| Written problem |
Retype these lines and no others: the line holding "Model this scene", the line holding "COL = SC.collection", and all lines between them. Pictures stay out.

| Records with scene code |
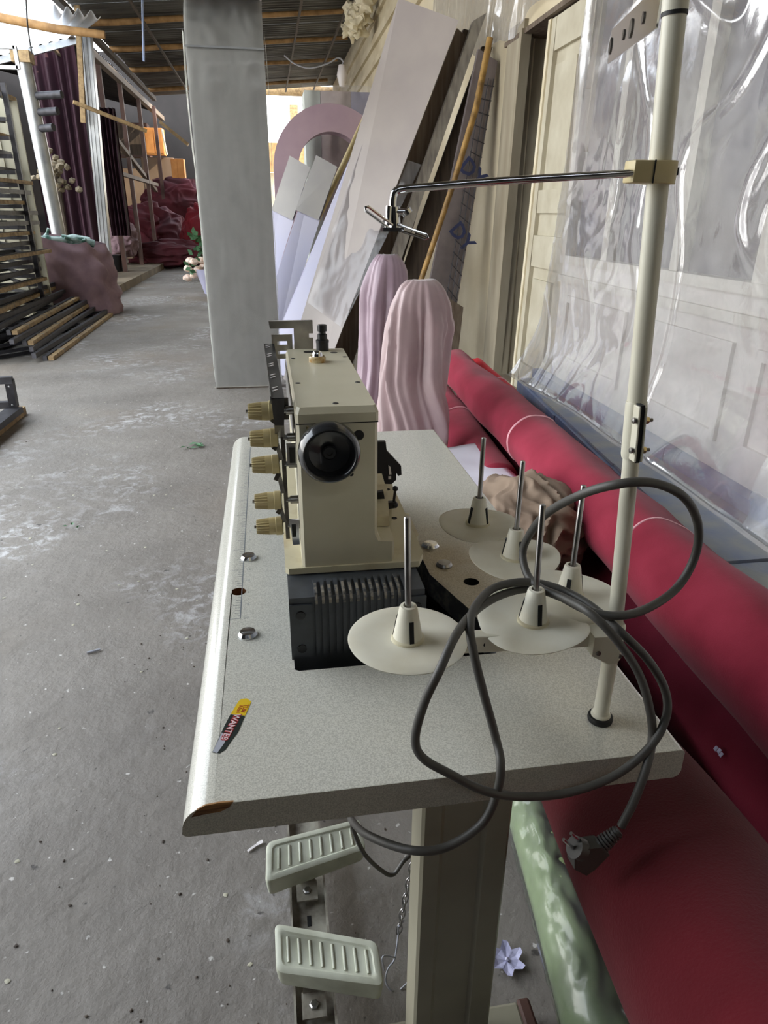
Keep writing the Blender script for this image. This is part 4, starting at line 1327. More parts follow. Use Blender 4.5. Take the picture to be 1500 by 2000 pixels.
# ================================================================== FABRIC ROLLS
def roll(name, A, B, r, m, label, ties=(), rb=None, sag=0.0, lump=0.006, seed=0.0, flap=None, nseg=40, m_end=None):
    A = Vector(A); B = Vector(B)
    rb = r if rb is None else rb
    o = thing(name, (B + A) / 2 - Vector((0, 0, r)), label, 'fabric roll')
    ax = (B - A).normalized()
    s = ax.cross(Vector((0, 0, 1))).normalized()
    u = s.cross(ax)
    N = 40
    rings = []
    def centre(t):
        return A.lerp(B, t) - Vector((0, 0, sag * math.sin(PI * t)))
    def rad(t, a):
        q = 1 - 0.35 * max(0, 1 - t / 0.02) - 0.25 * max(0, 1 - (1 - t) / 0.02)
        q *= 1 + lump / r * 2.2 * noise.noise(Vector((math.cos(a) * 1.2 + seed, math.sin(a) * 1.2, t * (B - A).length * 3.0)))
        for tt in ties:
            q *= 1 - 0.05 * math.exp(-((t - tt) * (B - A).length / 0.035) ** 2)
        return (r + (rb - r) * t) * q
    ts_ = sorted(set([0.0, 0.006, 0.014, 0.024, 1 - 0.024, 1 - 0.014, 1 - 0.006, 1.0] + [i / nseg for i in range(nseg + 1)]))
    vs = []
    for t in ts_:
        for j in range(N):
            a = 2 * PI * j / N
            rr = rad(t, a)
            vs.append(centre(t) + s * rr * math.cos(a) + u * rr * math.sin(a))
    k = MB()
    M_ = len(ts_)
    k.add(vs, [(i * N + j, i * N + (j + 1) % N, (i + 1) * N + (j + 1) % N, (i + 1) * N + j) for i in range(M_ - 1) for j in range(N)] + [tuple(reversed(range(N))), tuple((M_ - 1) * N + j for j in range(N))])
    body = k.build('rolled_cloth', m, o, smooth=60)
    # spiral of cloth layers at both ends
    for (c, sg_, rr0) in ((A, -1, r), (B, 1, rb)):
        k = MB()
        sp_ = []
        for q in range(60):
            a = q * 0.42
            rr = rr0 * 0.72 * (1 - q / 66)
            sp_.append(c + ax * (0.003 * sg_) + s * rr * math.cos(a) + u * rr * math.sin(a))
        k.tube(sp_, 0.004, 5)
        k.build('end_layers', m, o, smooth=60)
    for tt in ties:
        k = MB()
        pts = []
        for j in range(36):
            a = 2 * PI * j / 36
            rr = rad(tt, a) + 0.003
            pts.append(centre(tt) + ax * 0.006 * math.sin(3 * a) + s * rr * math.cos(a) + u * rr * math.sin(a))
        k.tube(pts, 0.005, 6, closed=True)
        k.build('string_tie', M_string, o, smooth=60)
    if flap:
        k = MB()
        a0, t0, t1 = flap
        def fn(p, q):
            t = t0 + (t1 - t0) * p
            a = a0 + 0.35 * q
            rr = rad(t, a) + 0.004 + 0.012 * q * (0.6 + 0.8 * noise.noise(Vector((t * 30, seed, 0))))
            return centre(t) + s * rr * math.cos(a) + u * rr * math.sin(a)
        k.grid(fn, 24, 5)
        k.build('loose_edge', m, o, smooth=60)
    return o

roll('fabric_roll', (1.215, 4.62, 0.40), (1.035, 0.3, 0.41), 0.112, M_feltA, 'long pink-red felt roll on top of the pile beside the blue step', ties=(0.42, 0.685), rb=0.138, sag=-0.01, lump=0.007, seed=1.0)
roll('fabric_roll', (1.275, 4.45, 0.14), (1.03, 0.2, 0.14), 0.128, M_feltB, 'crimson felt roll on the floor directly under the long pink-red roll', ties=(0.5,), lump=0.008, seed=3.3, flap=(2.2, 0.3, 0.9))
roll('fabric_roll', (1.055, 4.28, 0.245), (0.965, 2.72, 0.225), 0.105, M_feltA, 'short pink-red felt roll with string tie beside the draped chairs', ties=(0.37,), lump=0.006, seed=5.1)
roll('fabric_roll', (0.86, 4.15, 0.095), (0.78, 2.55, 0.095), 0.09, M_feltB, 'low crimson felt roll half hidden behind the far table corner', ties=(0.5,), lump=0.005, seed=7.7)
roll('fabric_roll', (1.42, 4.75, 0.36), (1.30, 2.35, 0.335), 0.06, M_feltD, 'thin bright red roll wedged between pink-red roll and blue step', ties=(0.28,), lump=0.006, seed=9.2)
roll('fabric_roll', (0.735, 2.02, 0.130), (0.385, 0.0, 0.707), 0.121, M_feltC, 'deep red felt roll tilted up beside the near table end', ties=(0.42,), lump=0.004, seed=11.4)
roll('fabric_roll', (0.93, 2.3, 0.09), (0.82, 0.6, 0.09), 0.085, M_feltC, 'dark red roll on the floor between tilted roll and crimson roll', lump=0.006, seed=13.9)
g = roll('vinyl_roll', (0.572, 1.35, 0.075), (0.43, 0.46, 0.235), 0.068, M_green, 'pale green roll in shiny clear plastic beside the table leg', lump=0.003, seed=15.0)
def film_tube(A, B, r, parent, name, m, amp=0.006):
    A = Vector(A); B = Vector(B)
    ax = (B - A).normalized(); s = ax.cross(Vector((0, 0, 1))).normalized(); u = s.cross(ax)
    k = MB()
    L_ = (B - A).length
    def fn(p, q):
        a = 2 * PI * p
        rr = r + amp * abs(noise.noise(Vector((math.cos(a) * 2, math.sin(a) * 2, q * L_ * 11)))) + amp * 0.6 * noise.noise(Vector((math.cos(a) * 5, math.sin(a) * 5, q * L_ * 40)))
        return A.lerp(B, q) + s * rr * math.cos(a) + u * rr * math.sin(a)
    k.grid(fn, 72, 90, wrap=True)
    return k.build(name, m, parent, smooth=80)
film_tube((0.572, 1.35, 0.075), (0.43, 0.46, 0.235), 0.072, g, 'plastic_wrap', M_wrap)

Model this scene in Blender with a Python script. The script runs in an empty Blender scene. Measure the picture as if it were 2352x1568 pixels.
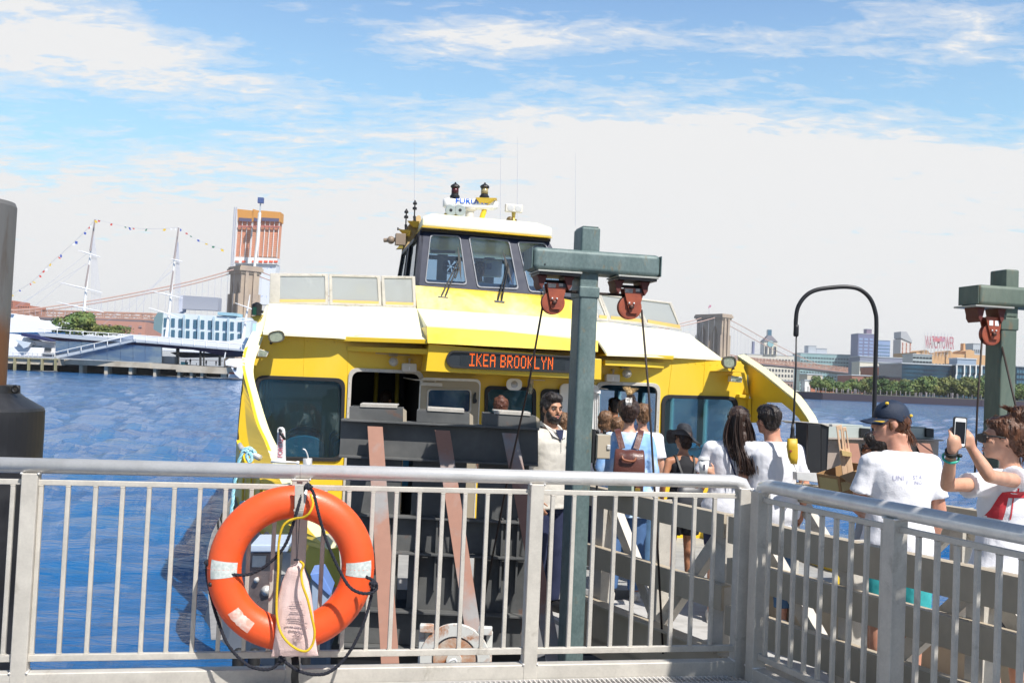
import bpy, bmesh, math, random
from mathutils import Vector, Matrix, noise
from mathutils.geometry import tessellate_polygon
V = Vector
R = math.radians
random.seed(7)
SC = bpy.context.scene
COL = SC.collection

# ------------------------------------------------------------------ camera
FPX = 2352.0                       # focal length in pixels of a 2352 px wide view
EYE = V((0, 0, 2.6))
PITCH = math.atan(87 / FPX)
ROLL = R(2.5)
fwd = V((0, math.cos(PITCH), math.sin(PITCH)))
u0 = V((0, -math.sin(PITCH), math.cos(PITCH)))
r0 = V((1, 0, 0))
cr = r0 * math.cos(ROLL) + u0 * math.sin(ROLL)
cu = u0 * math.cos(ROLL) - r0 * math.sin(ROLL)
cam_d = bpy.data.cameras.new('camera')
cam = bpy.data.objects.new('camera', cam_d)
COL.objects.link(cam)
cam_d.lens = 36.0
cam_d.sensor_width = 36.0
cam_d.clip_start = 0.1
cam_d.clip_end = 20000
m = Matrix((cr, cu, -fwd)).transposed().to_4x4()
m.translation = EYE
cam.matrix_world = m
SC.camera = cam

# ------------------------------------------------------------------ light
SUN_AZ, SUN_EL = R(38), R(52)      # azimuth to the right of straight behind the camera
sun_dir = V((math.sin(SUN_AZ) * math.cos(SUN_EL), -math.cos(SUN_AZ) * math.cos(SUN_EL), math.sin(SUN_EL)))
sd = bpy.data.lights.new('sun', 'SUN')
sd.energy = 5.0
sd.angle = R(0.5)
sd.color = (1.0, 0.96, 0.90)
sun = bpy.data.objects.new('sun', sd)
COL.objects.link(sun)
sun.rotation_euler = sun_dir.to_track_quat('Z', 'Y').to_euler()
SC.view_settings.view_transform = 'Standard'
SC.view_settings.look = 'None'
SC.view_settings.gamma = 1
SC.view_settings.exposure = 0.4

W = bpy.data.worlds.new('World')
SC.world = W
W.use_nodes = True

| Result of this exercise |
Model this scene in Blender with a Python script. The script runs in an empty Blender scene. Measure the picture as if it were 2352x1568 pixels.
import bpy, bmesh, math, random
from mathutils import Vector, Matrix, noise
from mathutils.geometry import tessellate_polygon
V = Vector
R = math.radians
random.seed(7)
SC = bpy.context.scene
COL = SC.collection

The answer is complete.